I went for the Grigri because I had one in my kit bag, and my children were already familiar with its use. However, whenn they first started using it I made sure that they practised to control the speed of lowering with the brake hand, not the lever. My girls (who are a bit older and off to uni) now mainly use ATCs.

CB

gilesf - on 08 Jun 2018
In reply to springfall2008:

I use a clic-up and have suspected that it would lock up with no load on the dead end but have never tried. What thickness rope are you using and is it dry treated?

springfall2008 - on 08 Jun 2018
In reply to gilesf:

It was a 9.8 mm rope, not dry treated that we tested and it locked without holding the dead end just fine. Clearly it's not an extensive test and you should always hold the dead end but it's nice to know it worked.

 

springfall2008 - on 08 Jun 2018
cambromo - on 08 Jun 2018
In reply to springfall2008:

I think you should familiarise yourself with the click up yourself first before throwing it in someones hands, the device is more or less fool proof but lowering with it is a pain at times.

As for how I lower people lighter than me it jerks and is a very slow lowering process I can imagine this (in your case) the ohm is making your decent slow down to a crawl.

As I say familiarise yourself with it but if you tilt the click up like normal and then push the device forwards, (towards the manual mode but not unlocking it) you'll lower the person a lot faster while still being safe.

springfall2008 - on 08 Jun 2018
In reply to cambromo:

> I think you should familiarise yourself with the click up yourself first before throwing it in someones hands, the device is more or less fool proof but lowering with it is a pain at times.

> As for how I lower people lighter than me it jerks and is a very slow lowering process I can imagine this (in your case) the ohm is making your decent slow down to a crawl.

> As I say familiarise yourself with it but if you tilt the click up like normal and then push the device forwards, (towards the manual mode but not unlocking it) you'll lower the person a lot faster while still being safe.


I have used a ClickUp myself with an adult climber, but like you say the Ohm is slowing it down and as a result needs pushing further. We old had a few feet to play with in the garden so it doesn't give you long to experiement with the angle.

 

gilesf - on 10 Jun 2018
In reply to cambromo:

My girlfriend is at least a couple of stone lighter than me and I can lower her as quickly or slowly as she likes completely smoothly. Are you completely unlocking the device when lowering, or just tilting the base away from you and letting the route run through?

gilesf - on 10 Jun 2018
In reply to gilesf:

I mean rope...

springfall2008 - on 10 Jun 2018
In reply to gilesf:

> My girlfriend is at least a couple of stone lighter than me and I can lower her as quickly or slowly as she likes completely smoothly. Are you completely unlocking the device when lowering, or just tilting the base away from you and letting the route run through?

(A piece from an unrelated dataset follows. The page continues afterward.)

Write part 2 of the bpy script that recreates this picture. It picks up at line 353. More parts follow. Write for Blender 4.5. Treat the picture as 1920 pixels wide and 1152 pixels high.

Tilting rather than completely unlocking, but then there's the Ohm in the way too. 

cambromo - on 10 Jun 2018
In reply to gilesf:

Not completely, when you tilt the device back as normal and just slightly push it forwards if you're finding the descent slow, I'm not sure if it's a feature or not but it makes descent a lot faster and if you let go of the click up it'll still be in locked mode.

Be safe.

springfall2008 - on 17 Jun 2018
In reply to springfall2008:

Well I managed to give the setup a test today with my daughter and a friend as a backup.

Firstly the click-up works really well, it locks off nicely and is easy enough to use. 

Secondly the Ohm seems to take the impact off a lead fall well, meaning my daughter doesn't get pulled off her feet much if at all.

A few things we did notice:

1. The Ohm doesn't actually do much when you are just dangling, but in our case she's heavy enough to hold me on a top rope anyhow so it's not a problem.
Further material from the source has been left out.